“There's a race of men that don't fit in, A race that can't sit still; So they break the hearts of kith and kin, And they roam the world at will. They range the field and rove the flood, And they climb the mountain's crest; Their's is the curse of the gypsy blood, And they don't know how to rest.”
- Robert Service

Wednesday, 19 February 2014

Karri in a Hurry!

We've been on a delightful road trip with Michael's Uncle Keith and Aunt Sue this week. It seems they know everybody around these parts, and have been able to stay with other extended family members or friends as we've traveled south from Perth to Margaret River and to our current "home" in Denmark. We made plenty of detours along the way, including to the Cape Leeuwin Lighthouse, the South-Westiest point of Australia. I feel like I've seen lots of lighthouses in the last 12 months....(but it really doesn't get old!)

But while we've been driving, I've spent plenty of time gazing out the car window curious about all of the new and interesting flora and fauna. So many new things! Especially so are the trees. These Australian trees really are quite special, though I mostly notice only two types: the Karri Trees, and the Xanthorrhoea (commonly known as "Blackboys." But a politically correct person in public might rather use its scientific name...).

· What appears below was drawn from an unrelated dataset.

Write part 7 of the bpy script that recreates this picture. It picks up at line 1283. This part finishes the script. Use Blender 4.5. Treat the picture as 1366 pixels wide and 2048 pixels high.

The Karris are straight tall giants - gum trees that shed their bark and look smooth and blonde. They're so tall, that they were used as fire lookout posts. One of those posts remains accessible to the public, and courageous travelers can try their luck at ascending the seemingly impossible re-bar ladder. It's called the Gloucester Tree. The refurbished lookout at the treetop is about 72 metres from the ground.Wikipedia says that only 20% of people who start up actually continue to the top, and for good reason. That ladder is fucking scary! There's absolutely no way an attraction like this would exist in North America without a required signed waiver and safety ropes.

But we did it! And I didn't fall!

Sorry, mom. Better to beg forgiveness though, right?
I've just started up the ladder. They'res a wire cage to the outside of the latter to keep people from sliding off to the side, but you're on your own if you fall straight down....
 Now, the Blackboy trees are really interesting, at least from my vantage point. These guys grow impossibly slow, which is the reason for their blackened trunks; forest fires are a regular occurance in Western Australia (WA), and they've all been charred. But they survived!

Just how long do they survive? Well, check out the photo below, with Michael for reference.

The human is 1778 mm tall. The Blackboy is taller than this.
 These "trees" grow at a staggering rate of only a few milimetres per year. Based on math, where we'll guess this baby grows 5mm in a year (1778mm/5mm), a Michael sized tree is 355 years old. But this one is taller! I reckon this one is at least a half century, at the least! Rad.

But here are some other cool things:

The smallest busker in ever. His dad watched on from another park bench. He rocked some sweet lulabys.
Darn tootin, I put some shrimp on the barby!
I've seen my share of 'Roos, but these two were large Western Grey Kangaroos! REAL LIVE KANGAROOS!